O importante é vencer; ou disfarçar a raiva de perder
Redes sociais ampliam os ataques de fúria dos olímpicos que não aceitam derrotas
Louis Smith é uma celebridade na Inglaterra. O ginasta ganhou medalha de prata no cavalo com alça e chorou quase de soluçar ao recebê-la. Não de emoção pelo segundo lugar, mas de raiva por perder o primeiro para seu companheiro de time, Max Whitlock.
Os brasileiros estão acostumados a ver lágrimas. Praticamente todos os nossos esportistas choram, sem contar policiais, generais e até corruptos de alto quilate. Para muitos ingleses, as lágrimas ressentidas de Smith foram um sinal de falta de espírito esportivo e de elegância em relação ao colega.
Para complicar, as redes sociais deram um enorme destaque ao que ele parece – repetindo, parece – ter dito quando o resultado saiu. De joelhos, sem contar mais lágrimas, ele não aceitou o gesto de consolo de Whitlock. “Isso é uma porcaria, cara”, foi como sua frase foi interpretada, usando uma palavra menos publicável do que porcaria. Até uma leitora de lábios foi contratada para investigar suas palavras.
Louis Smith, claro, negou tudo. Como em tantos outros aspectos, a questão de origem social permeia o caso. Whitlock, que ganhou espetacularmente duas medalhas de ouro em um dia, é todo certinho e bonitinho – sem contar um certos detalhes que o público gay exaltou. É bastante possível que receba a honraria de cavaleiro do império britânico, com direito a ser chamado de sir.
Smith, filho de mãe inglesa e pai jamaicano, faz o estilo povão. Já participou de um programa equivalente ao Dança dos Famosos e namorou uma daquelas beldades de reality show que nunca aparece coberta por mais de vinte centímetros quadrados de tecido.
Participar nesse tipo de programa também está no currículo de outra péssima perdedora, Hope Solo, a linda, falastrona e encrenqueira goleira do time americano de futebol feminino.
Hope foi atormentada por torcedores brasileiros por ter aparecido com uma espécie de burka anti-zika. Mas nada se compara à sova moral que levou na imprensa americana por ter dito, após a derrota para a Suécia, que seu time merecia a vitória por ter jogado melhor, mas perdeu para um “bando de covardes”.
Teve até editorial pedindo que ela fosse banida da seleção americana.
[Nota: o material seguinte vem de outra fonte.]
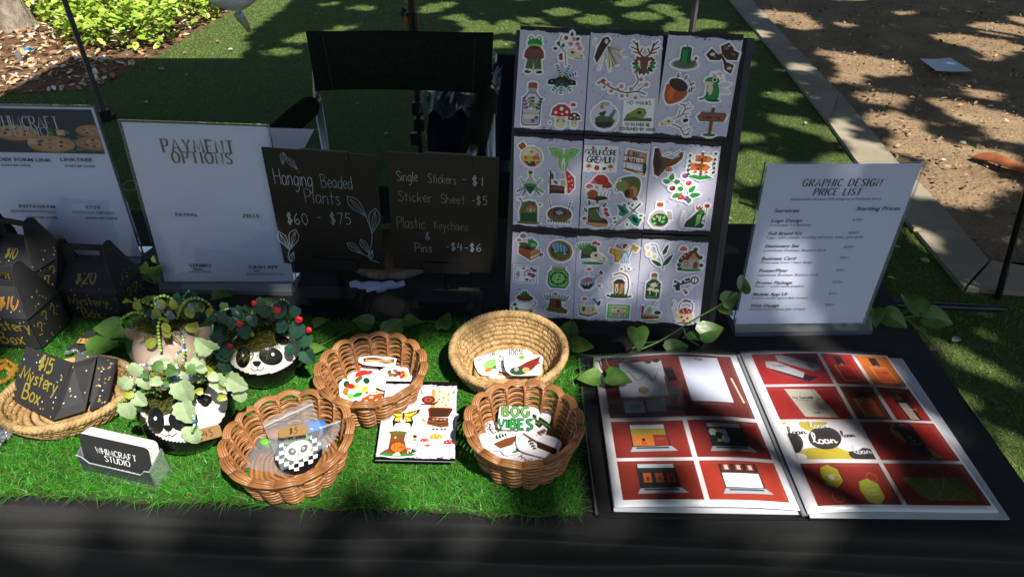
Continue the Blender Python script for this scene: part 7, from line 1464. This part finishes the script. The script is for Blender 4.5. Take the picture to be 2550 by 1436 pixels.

Os autores que se cuidem. Hope Solo já foi detida por agressão contra a meia-irmã e o sobrinho, brigou com os policiais chamados para intervir. O ex-marido dela, Jerramy Stevens, jogador de futebol americano, também foi detido por violência doméstica, no caso, contra Hope. Passou uma noite na cadeia e, no dia seguinte, os dois se casaram.
O judoka egípcio Islam El Shehaby que se recusou a cumprimentar o adversário israelense Or Sasson também fez um papelão, embora por motivos alheios ao esporte. Na era moderna, nada se compara em matéria de ambição esportiva descontrolada ao caso de Tonya Harding, a patinadora no gelo que afundou num lamaçal sem fundo e virou sinônimo de tudo o que de pior o desejo de vencer pode provocar.
O marido e um segurança de Tonya contrataram um marginal para quebrar a perna da sua maior rival, Nancy Kerrigan. Apesar dos golpes de cassetete no joelho, ela foi para o time olímpico de esportes de inverno e ganhou uma medalha de prata. Os outros envolvidos foram para a cadeia.
Nas olimpíadas da antiguidade, o pior participante de todos os tempos foi Nero, o imperador romano mais conhecido por ter assassinado a mulher e a mãe, entre outras monstruosidades. Nero associou sua participação na competição esportiva, numa Grécia sob domínio romano, a concursos de lira e declamação, que considerava suas especialidades.
Sobre a corrida de quadriga, que evidentemente ganhou, há duas versões. Numa, Nero suborna todos os competidores a cair fora à medida em que a corrida avança. Noutra, ele aparece com dez cavalos. Derrapa e cai numa curva, mas mesmo assim – alguém duvida? -, ganha a coroa de louros. Aliás, ele volta a Roma 1 808 diferentes prêmios.
Para Nero, definitivamente, o importante era vencer. Mas já pensaram o que diriam dele, hoje, nas redes sociais?